Sentimos claramente o seu afeto, que é sem dúvida um espelho do nosso.
A segunda
razão é o destaque que você deu ao nosso aperto de mão que inaugurou a solene e
profundamente emocional caminhada com a Inês, sob os arcos da catedral vegetal,
para a levar ao altar onde o noivo e o seu pai nos aguardavam. É verdade, os
pais das noivas não cumprimentam os convidados no trajeto solene “down the
aisle”. Nem eu pretendia cumprimentar ninguém. Mas você era, fisicamente, o
primeiro convidado de toda a galeria, não te via há décadas e senti uma grande
alegria de te ver ali. Creio que você, afilhado distante mas querido, filho de
queridíssimo compadre cuja amizade já conheceu dois séculos, dois milénios e
mais de quatro décadas, simbolizou para mim a magia que se vivia naquele
momento, a força do amor que constrói relações, e atravessa o tempo e o espaço,
transpõe gerações e se materializa numa comunhão de seres que se querem bem.

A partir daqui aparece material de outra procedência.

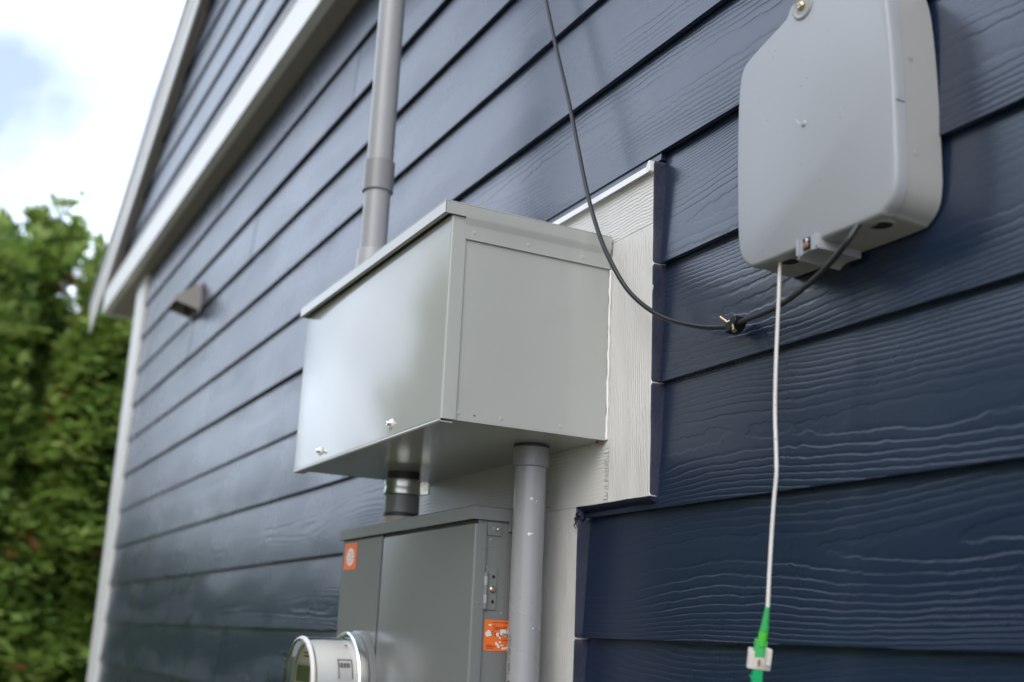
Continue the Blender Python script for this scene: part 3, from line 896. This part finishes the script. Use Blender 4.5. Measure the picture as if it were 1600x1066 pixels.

Não pensei em te cumprimentar. A minha mão procurou espontaneamente a tua e eu
fui também um observador do gesto. Lembro que depois disso pensei comigo mesmo
“Pai da noiva, se segura, senão vai parecer Prefeito em dia de inaguração de
ponte!…”. Mas aquele cumprimento, simbolizou todos os outros que se limitaram a
sorrisos, e toda a minha felicidade por ver reunidos ali os nossos amigos e os
amigos dos noivos, as pessoas que nos amam, a celebrar em conjunto a alegria e
a vida. Você simbolizou tudo isso e o nosso aperto de mão selou essa energia
solar.
A terceira razão, foi a extraordinária lição de fonética e fonologia com que
você nos brindou. Confesso que para mim foi uma verdadeira revelação, não só o
seu interesse pelo tema, como as extraordinárias sutilezas da teoria, para mim
quase completamente desconhecida, e ainda a abordagem multi-linguística,
avançando pela articulação anglo-saxónica!... Para além de ser surpreendente e
gratificante ver a sua coerência apaixonada pela matéria, é um assombroso mundo
que se abre para mim...
At last
but not at least, saber que profissional e financeiramente a sua vida e da
Melissa, está mais segura, mais confortável, mais realizada. Quando gostamos de
alguém, saber das suas vitórias é tão bom como perceber as nossas. Ficamos
muito felizes por vocês. E apesar de não sermos ricos (às vezes parece
diferente, mas a verdade é que, biblicamente, ganhamos o pão com o suor dos
nossos rostos), queremos que você saiba que pode sempre contar connosco num
momento de aperto. Mesmo. Não é demagogia. E esperamos que você nunca se acanhe
de partilhar connosco não só os bons, mas também os maus momentos.
Finalmente, escreva sempre que der vontade. E apenas quando der vontade. Essas
são as palavras que a gente gosta de receber. Não as de obrigação.